On January 18, 2002, a severe train derailment west of the city sent a gigantic cloud of anhydrous ammonia toward Minot, and Burlington. One man died and many of Minot's citizens were sickened and severely injured by the noxious gas, causing one of the worst major chemical accidents of the country. In early 2006, court cases were heard in Minneapolis, Minnesota, against Canadian Pacific Railway, the owner of the derailed train. The anhydrous ammonia spill was the largest such spill in U.S. history. This incident was used by Eric Klinenberg in his book Fighting for Air: The Battle to Control America's Media as an example of the failure of mass-media, specifically local radio stations, to disseminate information to the public in an emergency.

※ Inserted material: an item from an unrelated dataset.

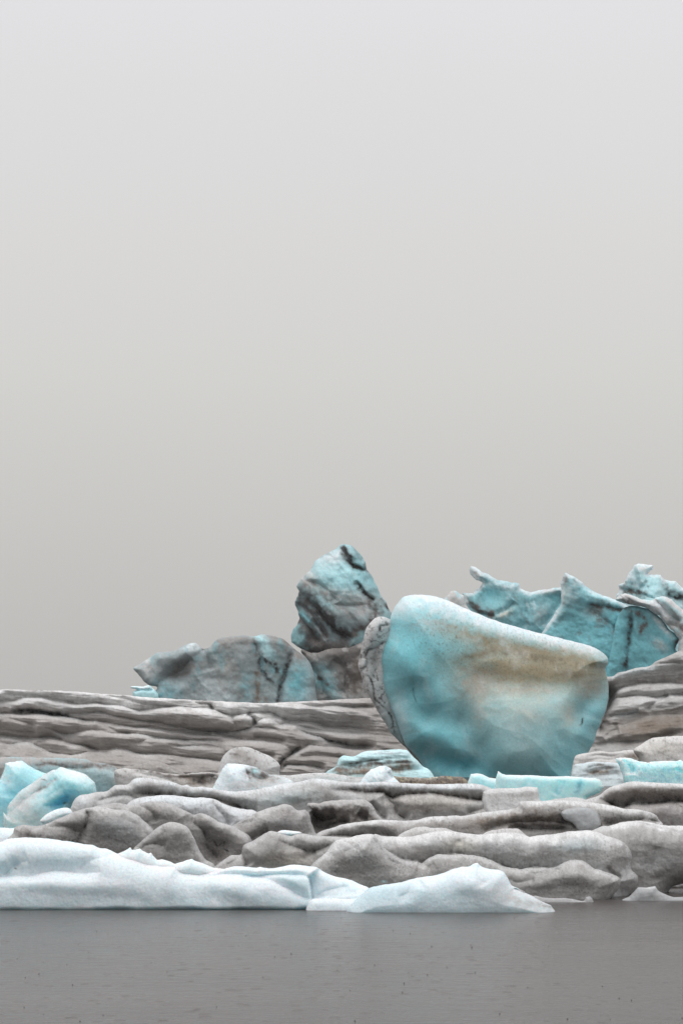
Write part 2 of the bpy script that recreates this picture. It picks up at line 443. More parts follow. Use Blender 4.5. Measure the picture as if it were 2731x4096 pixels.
# ------------------------------------------------------------------ far icebergs
def far_left_berg():
    t = thing('iceberg', 'far iceberg with a tall leaning blue and black banded spire and a low grey shoulder', 'iceberg', 1000, 262)
    n = ((14, 160, 1, 0), (9, 45, 3, 45), (3, 18, 1, 0))
    relief('spire', M_FAR, pts('K:1010,668 935,612 930,575 945,540 965,525 975,490 970,450 952,420 952,400 968,370 975,345 963,320 985,280 1030,240 1060,190 1110,150 1160,130 1190,100 1215,100 1250,105 1280,140 1305,165 1325,200 1330,232 1350,260 1370,300 1400,360 1420,390 1440,430 1456,458 1470,520 1480,640 1440,700 1300,720 1150,700 1110,660 1060,672'),
           262, t, afloat=False, base=AQUA * .8, R=50, rad=30, B=260, radb=110, noise=n, rough=3, smooth=False, facets=(34, 150, .9), soft=1.0,
           grooves=[('K:965,345 1030,400 1100,470 1180,560 1260,600', 34, 10, 40), ('K:968,470 1030,540 1080,620', 30, 10, 30), ('K:955,400 1020,450 1080,520 1120,600', 26, 10, 24),
                    ('K:1185,100 1215,150 1250,210 1330,240', 26, 10, 20), ('K:1150,415 1230,420 1330,420', 12, 8, 20), ('K:1270,290 1310,350 1370,400', 22, 8, 14),
                    ('K:1010,290 1060,300 1120,340 1180,400', 18, 8, 30)],
           bumps=[('K', 1200, 250, 90, 60, 20, 20), ('K', 1020, 290, 60, 50, 0, 18), ('K', 1250, 480, 110, 50, 10, 20)],
           paint=[blob('K', 1150, 175, 90, 45, -20, PALE, .9, .5), blob('K', 1010, 285, 60, 60, -40, STONE, 1, .8), blob('K', 1180, 240, 110, 50, 5, CYAN, .7),
                  blob('K', 1250, 470, 140, 70, 10, GREY, .85, .8), blob('K', 1190, 370, 130, 40, 10, STONE, .6, 1), blob('K', 1330, 430, 100, 80, 0, STONE, .7, 1), blob('K', 1080, 540, 150, 60, 42, np.array((.12, .15, .16)), .9, .7), blob('K', 1020, 400, 80, 34, 42, np.array((.13, .16, .17)), .85, .7), blob('K', 1230, 520, 120, 60, 0, np.array((.26, .33, .35)), .7, .8), blob('K', 1200, 610, 80, 40, 30, np.array((.2, .28, .3)), .7, .8),
                  streak('K:960,345 1030,395 1100,465 1180,550 1260,600', 30, BLACK * 1.6, 1.1, .5), streak('K:970,475 1030,545 1090,640 1150,660', 34, BLACK * 1.6, 1.1, .5), streak('K:955,395 1020,445 1080,515 1120,600', 14, BLACK * 2, .9),
                  streak('K:985,510 1040,590 1100,650 1250,640', 40, DIRT * .8, 1, .7), streak('K:1200,100 1225,160 1260,205 1340,245', 16, BLACK, 1, 1), streak('K:1270,290 1300,340 1350,380 1370,390', 9, BLACK, .95, 1),
                  streak('K:1045,290 1075,330 1130,370', 14, ASH, .7), streak('K:1310,400 1370,430 1340,540 1240,560', 22, DIRT, .9, .9), streak('K:1400,380 1440,430 1455,450', 7, BLACK, .8),
                  blob('K', 960, 590, 36, 44, 45, AQUA * .8, .7), blob('K', 1000, 470, 60, 16, 50, TEAL, .8), blob('K', 1130, 650, 220, 50, 0, DIRT * .9, 1, .4), patch(60, DIRT, .45, .12, .4, 3, 45), patch(30, PALE, .2, .1, .5, 3, 45)])
    relief('shoulder', M_FAR, pts('K:108,748 130,735 200,690 225,672 330,655 380,630 430,618 470,648 505,640 550,595 620,582 690,577 730,582 780,573 830,577 880,590 920,620 960,655 1010,690 1040,740 1060,830 1065,960 900,975 700,975 400,975 235,960 225,910 215,885 235,850 190,840 160,815 130,775'),
           256, t, base=np.array((.31, .37, .38)), R=50, rad=30, B=300, radb=110, noise=((14, 170, 1, 0), (7, 50, 1.5, 60), (3, 18, 1, 0)), rough=2.5, facets=(34, 60, .9),
           grooves=[('K:470,645 500,700 520,760', 22, 10, 24), ('K:740,590 760,700 755,800 760,950', 16, 12, 30), ('K:945,650 900,760 870,900 865,960', 28, 14, 22), ('K:240,850 280,790 350,770 420,700', 22, 20, 20)],
           bumps=[('K', 360, 690, 80, 40, -15, 22), ('K', 620, 680, 110, 90, 0, 24), ('K', 340, 790, 60, 45, 0, -26), ('K', 830, 690, 60, 80, 0, 14), ('K', 960, 800, 50, 110, 0, 16)],
           paint=[blob('K', 350, 760, 80, 60, -20, DIRT, 1, .6), blob('K', 420, 640, 60, 30, -10, PALE, .7), blob('K', 620, 760, 110, 120, 0, np.array((.36, .36, .34)), .6), blob('K', 700, 850, 80, 80, 0, TEAL * .9, .5), blob('K', 180, 740, 80, 50, -30, MIST, .8), blob('K', 280, 880, 80, 50, 0, TEAL, .8), blob('K', 460, 880, 160, 60, 0, PALE * .85, .6),
                  blob('K', 570, 620, 60, 35, -10, ASH, .9), blob('K', 660, 600, 90, 24, 0, ASH, .8), blob('K', 790, 620, 90, 24, 50, CYAN, 1, .5), blob('K', 830, 690, 70, 22, 45, CYAN, .9, .7), blob('K', 860, 770, 50, 26, 40, AQUA, .9, .7), blob('K', 960, 830, 60, 110, 5, TEAL * 1.2, .85, .6), blob('K', 970, 680, 50, 40, 30, ASH, .9),
                  streak('K:740,600 770,680 850,740 880,790', 14, BLACK, .85, 1.2), streak('K:760,690 800,790 850,830', 10, BLACK, .8, 1.2), streak('K:755,760 755,860 760,950', 16, UMBER, .8), streak('K:945,660 905,760 870,880 862,950', 9, BLACK, .85, .8), streak('K:800,575 870,590 930,635', 12, ASH, .9), streak('K:465,650 500,640', 8, BLACK, .9),
                  streak('K:845,820 800,870 790,950', 14, UMBER, .6), patch(90, ASH, .55, .05, .4, 1, 0), patch(50, TEAL, .35, .12, .4, 2, 70)])
    relief('base', M_FAR, pts('K:985,655 1050,672 1110,655 1150,645 1240,640 1330,600 1420,560 1560,560 1620,700 1640,960 1000,970 1040,800 1030,720'),
           258.5, t, base=ASH * .85, R=50, rad=30, B=300, radb=110, facets=(30, 140, .8), noise=((14, 150, 1, 0), (9, 50, 2, 50), (3, 18, 1, 0)), rough=2.5,
           grooves=[('K:1040,720 1080,800 1110,900', 18, 10, 30), ('K:1150,700 1220,760 1200,900', 20, 12, 30)],
           paint=[blob('K', 1090, 790, 60, 60, 45, AQUA, .9, .9), blob('K', 1130, 850, 80, 40, 40, TEAL, .8, .8), blob('K', 1250, 870, 100, 40, 0, STONE, .6), streak('K:1060,800 1130,830 1170,840', 10, DIRT, .8), streak('K:1240,640 1270,740 1210,860', 40, DIRT, .9, .8), blob('K', 1220, 690, 130, 60, 0, DIRT, .8, .7), streak('K:1290,700 1280,800 1260,890', 24, UMBER * .8, .7), patch(60, DIRT, .6, .1, .4, 2, 40), patch(40, STONE, .4, .1, .4, 1, 0, off=3)])
    # low pale floe just left of the shoulder
    t2 = relief('small_ice_floe', M_FAR, pts('K:90,850 112,842 160,846 190,838 208,850 240,890 250,935 105,935 108,900 108,872 130,862'), 255, None, base=CYAN * 1.05, R=25, rad=16, B=60, radb=20, noise=((5, 40, 3, 0),), rough=1.5, step=2,
                grooves=[('K:105,866 150,862 215,866', 14, 5, 5)], paint=[blob('K', 150, 850, 60, 12, 0, SNOW, .9)])
    tag(t2, 'tiny cyan ice floe peeping out left of the far grey shoulder iceberg', 'ice floe')
far_left_berg()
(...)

The 2011 Mouse River flood caused extensive damage throughout the Mouse River Valley. On June 21, 2011, KXMC-TV reported that a flood of historic proportions was imminent in the Mouse River Valley, largely due to large dam releases upstream. Around 12,000 people were evacuated. On June 26, flooding exceeded previous records when the river crested at 1,561.72 feet above sea level, three feet above the previous record set back in 1881. It is estimated that 20 percent of Minot sustained damage from the flood. This figure includes over 4,100 homes which were someway affected, 2,376 extensively damaged, and 805 damaged beyond repair. Burlington was also severely damaged during this time.